Joe Gillespie Joe Gillespie
Posts: 528

mr.black said:

"Can't Someone Else Do It?"
These tools don't work for people like you because people like you won't work on these tools.  I don't want that to sound harsh but wouldn't you agree?


I think that you are probably right in this respect but have you ever stopped and asked yourself "why?" Why will 'people like me' not get invoived in such things? Why do people like me not use Linux (and even keep Windows at arm's length)?

I can sum it all up with two words, "Elegant simplicity". Unfortunately, the concept must be too complicated for some people who prefer to make things as difficult as possible. My son is an AI programmer for a major games company and delights in using command lines and, what amounts to communicating with the computer on its terms. I think that principle is fundamentally flawed. The computer should communicate on my terms. My car does! My Mac does (mostly).

The other important word is "transparency". A pencil doesn't impede the process of writing or drawing, the ideas go straight from the brain to the paper. Stick a computer in there and that transparency will be clouded to some degree. Sometimes it is a major barrier, sometimes it is a fight, at best it taints the ideas and forces them down avenues that they should really be going.

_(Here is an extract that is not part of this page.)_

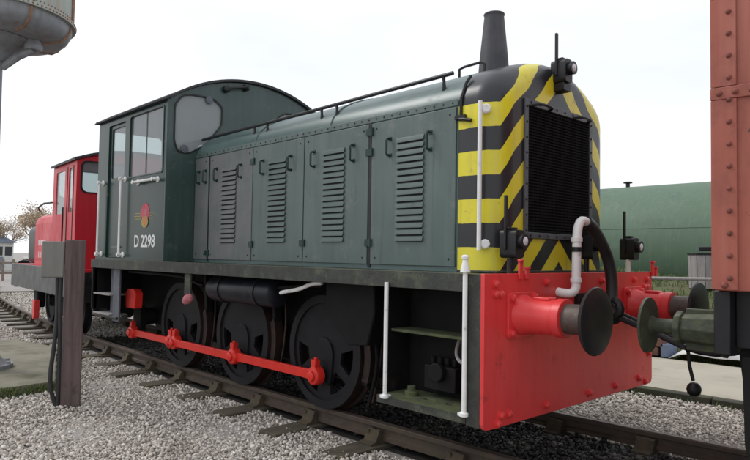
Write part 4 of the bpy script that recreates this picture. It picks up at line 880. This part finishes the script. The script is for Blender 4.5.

I realise that this is probably a different mind-set, but that's what we are talking about here. How can you possibly work with people with such a different fundamental attitude?

When I worked in advertising, there were 'suits' who acted as go-betweens between the creative department and the clients. In commercial companies, there are marketing people between the 'designers' and the 'engineers'.

Where is the interface between 'the GNU developers' and 'people like me'? Who is going to translate? We are Worlds apart.

Sometimes, you need 'middlemen' - bless them, salt of the Earth!




Mrblack Mrblack
Posts: 40

Hmmmmmmmmmmm......

Something very cliche but appropriate occured to me, however...

I have a new understanding of your position and I appreciate your time!